Engagement is measured as velocity, not totals. A submission earning 50 votes in the first 12 hours signals quality more than one earning 50 votes scattered across seven days. Comments, reviews, and unique engaged users all contribute. Anonymous interactions do not count toward rank.
What counts as 'maker reputation'?
Karma earned through participation across previous launches — voting on others' products, leaving substantive comments, having past submissions approved without rule violations. New makers start with neutral reputation. Reputation contributes to the score but cannot, by itself, lift a low-quality submission into the top ranks.
How do you detect fraud and gaming?
We run fraud-detection heuristics on signals including vote timing patterns, account creation clusters, IP and device fingerprints, and behavioral consistency. Submissions flagged with high suspicion scores are reviewed by human moderators. Confirmed manipulation results in removal and karma loss for the maker.
Who moderates submissions?
Submissions are reviewed by Smol Launch's editorial team through an admin cockpit before going live.
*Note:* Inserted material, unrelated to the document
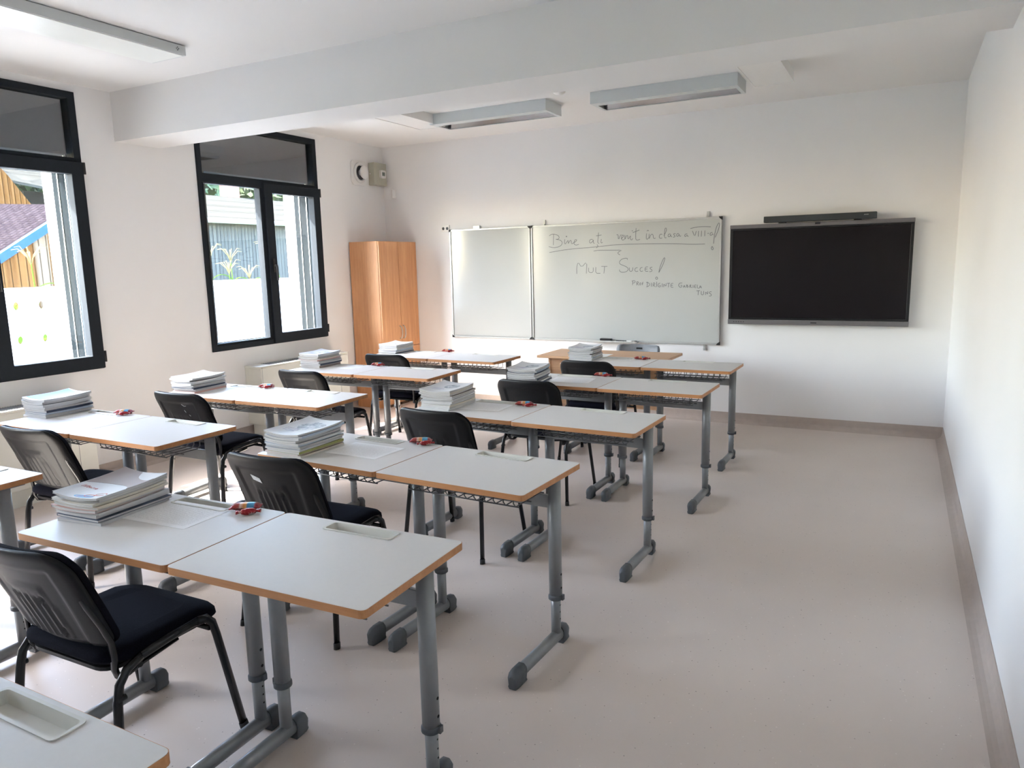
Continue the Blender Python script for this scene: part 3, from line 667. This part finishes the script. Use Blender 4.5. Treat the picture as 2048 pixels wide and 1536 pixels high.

Automated AI review surfaces likely issues (broken links, low-quality copy, policy violations) and a human moderator makes the final approve/reject decision.
How often does the ranking algorithm change?
We adjust weights on a quarterly basis when fraud patterns shift or measurable quality regressions appear. Changes are applied uniformly to the active launch period. We do not change the algorithm mid-week to avoid retroactively reshuffling rankings.